**** Given data ****

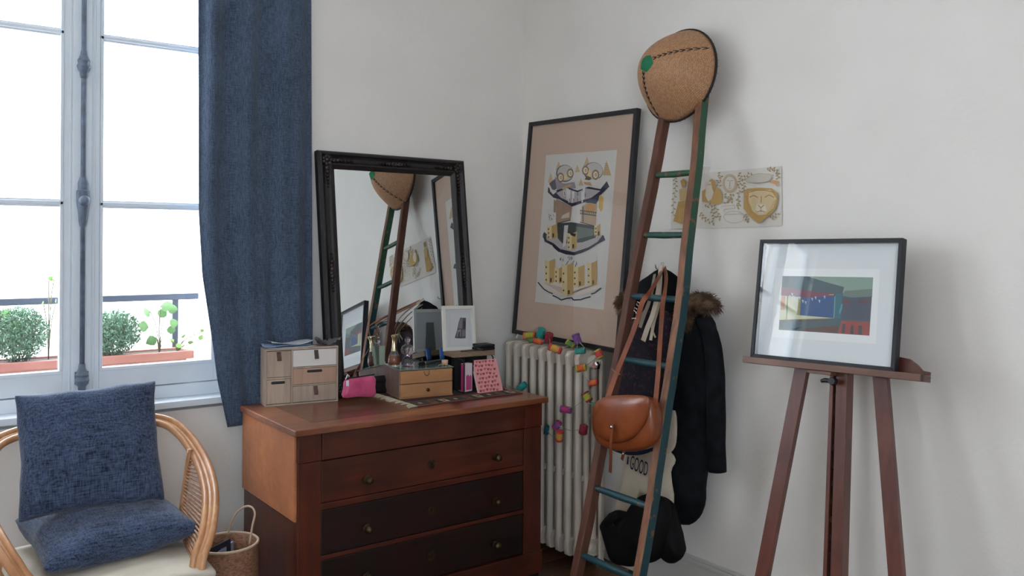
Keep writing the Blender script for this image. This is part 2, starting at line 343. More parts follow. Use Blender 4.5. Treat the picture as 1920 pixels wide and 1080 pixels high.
# windows
def window(name, cx, hw, full):
    root = thing(name, 'tall white casement window with iron bolt' if full else None, None, (cx, .09, OZ0), kind='structure')
    y0, y1 = .075, .125
    def part(n, m_, mat=WHITE, bev=.002, par=None, sm=False): return finish(n, m_, mat, parent=par or root, bevel=bev, smooth=sm)
    X0, X1 = cx - hw, cx + hw
    part('window_sill', MB().bb(X0 - .06, X1 + .06, -.035, .08, .838, .866))
    part('sill_rail', MB().bb(X0, X1, .07, .13, .866, .92))
    part('outer_frame', MB().bb(X0, X0 + .03, y0 - .01, y1 + .02, .92, OZ1).bb(X1 - .03, X1, y0 - .01, y1 + .02, .92, OZ1).bb(X0, X1, y0 - .01, y1 + .02, OZ1 - .03, OZ1))
    for s in (-1, 1):
        a, b = (X0 + .032, cx - .002) if s < 0 else (cx + .002, X1 - .032)
        inner = cx + s * .068
        sa = finish('casement', MB().bb(min(a, a if s < 0 else inner), (a + .022) if s < 0 else inner, y0, y1, .925, OZ1 - .03) if s < 0 else MB().bb(inner - .066, inner, y0, y1, .925, OZ1 - .03), WHITE, parent=root, bevel=.003)
        m_ = MB()
        if s < 0: m_.bb(inner, inner + .066, y0, y1, .925, OZ1 - .03)
        else: m_.bb(b - .022, b, y0, y1, .925, OZ1 - .03)
        part('stile', m_, par=sa)
        g0, g1 = (a + .022, inner) if s < 0 else (inner, b - .022)
        part('bottom_rail', MB().bb(g0, g1, y0, y1, .925, 1.006), par=sa)
        part('top_rail', MB().bb(g0, g1, y0, y1, OZ1 - .09, OZ1 - .03), par=sa)
        part('glazing_bead', MB().bb(g0, g1, y0 - .006, y1 - .02, 1.004, 1.018).bb(g0, g0 + .012, y0 - .006, y1 - .02, 1.018, OZ1 - .09).bb(g1 - .012, g1, y0 - .006, y1 - .02, 1.018, OZ1 - .09), par=sa)
        zs = (1.682, 2.372)
        for z in zs: part('glazing_bar', MB().bb(g0, g1, y0 + .002, y1 - .004, z - .003, z + .029).bb(g0, g1, y0 - .006, y1 + .004, z + .006, z + .020), par=sa)
        for z0, z1 in ((1.006, 1.679), (1.711, 2.369), (2.401, OZ1 - .09)):
            part('pane', MB().bb(g0, g1, .1, .103, z0, z1), PANE, 0, par=sa)
    # meeting mouldings
    part('cover_strip', MB().bb(cx - .036, cx + .036, y0 - .01, y0, .93, OZ1 - .035).bb(cx - .046, cx - .040, y0 - .004, y0, .93, OZ1 - .035).bb(cx + .044, cx + .05, y0 - .004, y0, .93, OZ1 - .035))
    bx = cx + .0; by = y0 - .026
    part('bolt_rod', MB().tube([(bx, by, .96), (bx, by, OZ1 - .06)], .0095, 12), IRON, 0, sm=True)
    def lug(zc, k): return MB().lathe([(r * k, zc + z * k) for r, z in ((.010, -.05), (.013, -.04), (.013, -.03), (.02, -.02), (.024, -.008), (.019, .004), (.022, .012), (.017, .022), (.012, .034), (.010, .05))], (bx, by, 0), n=16)
    part('bolt_guide', lug(2.26, 1.1), IRON, 0, sm='auto')
    kn = part('bolt_casing', MB().lathe([(.012, 1.60), (.016, 1.62), (.019, 1.66), (.025, 1.70), (.025, 1.745), (.02, 1.75), (.02, 1.775), (.013, 1.80)], (bx, by, 0), n=16), IRON, 0, sm='auto')
    part('bolt_handle', MB().lathe([(.002, -.03), (.014, -.027), (.02, -.012), (.021, .002), (.016, .014), (.006, .02)], (bx, by - .03, 1.705), (0, -1, 0), 18), IRON, 0, sm=True, par=kn)
    part('bolt_keeper', lug(.985, 1.15).box((bx, by + .012, .985), (.05, .02, .05)), IRON, 0, sm='auto')
    return root
window('window_1', -2.21, .59, True)
window('window_2', -4.30, .59, False)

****

Exercise description:
Omitting all images, print the listing exactly.

Task solution:
Keep writing the Blender script for this image. This is part 2, starting at line 343. More parts follow. Use Blender 4.5. Treat the picture as 1920 pixels wide and 1080 pixels high.
# windows
def window(name, cx, hw, full):
    root = thing(name, 'tall white casement window with iron bolt' if full else None, None, (cx, .09, OZ0), kind='structure')
    y0, y1 = .075, .125
    def part(n, m_, mat=WHITE, bev=.002, par=None, sm=False): return finish(n, m_, mat, parent=par or root, bevel=bev, smooth=sm)
    X0, X1 = cx - hw, cx + hw
    part('window_sill', MB().bb(X0 - .06, X1 + .06, -.035, .08, .838, .866))
    part('sill_rail', MB().bb(X0, X1, .07, .13, .866, .92))
    part('outer_frame', MB().bb(X0, X0 + .03, y0 - .01, y1 + .02, .92, OZ1).bb(X1 - .03, X1, y0 - .01, y1 + .02, .92, OZ1).bb(X0, X1, y0 - .01, y1 + .02, OZ1 - .03, OZ1))
    for s in (-1, 1):
        a, b = (X0 + .032, cx - .002) if s < 0 else (cx + .002, X1 - .032)
        inner = cx + s * .068
        sa = finish('casement', MB().bb(min(a, a if s < 0 else inner), (a + .022) if s < 0 else inner, y0, y1, .925, OZ1 - .03) if s < 0 else MB().bb(inner - .066, inner, y0, y1, .925, OZ1 - .03), WHITE, parent=root, bevel=.003)
        m_ = MB()
        if s < 0: m_.bb(inner, inner + .066, y0, y1, .925, OZ1 - .03)
        else: m_.bb(b - .022, b, y0, y1, .925, OZ1 - .03)
        part('stile', m_, par=sa)
        g0, g1 = (a + .022, inner) if s < 0 else (inner, b - .022)
        part('bottom_rail', MB().bb(g0, g1, y0, y1, .925, 1.006), par=sa)
        part('top_rail', MB().bb(g0, g1, y0, y1, OZ1 - .09, OZ1 - .03), par=sa)
        part('glazing_bead', MB().bb(g0, g1, y0 - .006, y1 - .02, 1.004, 1.018).bb(g0, g0 + .012, y0 - .006, y1 - .02, 1.018, OZ1 - .09).bb(g1 - .012, g1, y0 - .006, y1 - .02, 1.018, OZ1 - .09), par=sa)
        zs = (1.682, 2.372)
        for z in zs: part('glazing_bar', MB().bb(g0, g1, y0 + .002, y1 - .004, z - .003, z + .029).bb(g0, g1, y0 - .006, y1 + .004, z + .006, z + .020), par=sa)
        for z0, z1 in ((1.006, 1.679), (1.711, 2.369), (2.401, OZ1 - .09)):
            part('pane', MB().bb(g0, g1, .1, .103, z0, z1), PANE, 0, par=sa)
    # meeting mouldings
    part('cover_strip', MB().bb(cx - .036, cx + .036, y0 - .01, y0, .93, OZ1 - .035).bb(cx - .046, cx - .040, y0 - .004, y0, .93, OZ1 - .035).bb(cx + .044, cx + .05, y0 - .004, y0, .93, OZ1 - .035))
    bx = cx + .0; by = y0 - .026
    part('bolt_rod', MB().tube([(bx, by, .96), (bx, by, OZ1 - .06)], .0095, 12), IRON, 0, sm=True)
    def lug(zc, k): return MB().lathe([(r * k, zc + z * k) for r, z in ((.010, -.05), (.013, -.04), (.013, -.03), (.02, -.02), (.024, -.008), (.019, .004), (.022, .012), (.017, .022), (.012, .034), (.010, .05))], (bx, by, 0), n=16)
    part('bolt_guide', lug(2.26, 1.1), IRON, 0, sm='auto')
    kn = part('bolt_casing', MB().lathe([(.012, 1.60), (.016, 1.62), (.019, 1.66), (.025, 1.70), (.025, 1.745), (.02, 1.75), (.02, 1.775), (.013, 1.80)], (bx, by, 0), n=16), IRON, 0, sm='auto')
    part('bolt_handle', MB().lathe([(.002, -.03), (.014, -.027), (.02, -.012), (.021, .002), (.016, .014), (.006, .02)], (bx, by - .03, 1.705), (0, -1, 0), 18), IRON, 0, sm=True, par=kn)
    part('bolt_keeper', lug(.985, 1.15).box((bx, by + .012, .985), (.05, .02, .05)), IRON, 0, sm='auto')
    return root
window('window_1', -2.21, .59, True)
window('window_2', -4.30, .59, False)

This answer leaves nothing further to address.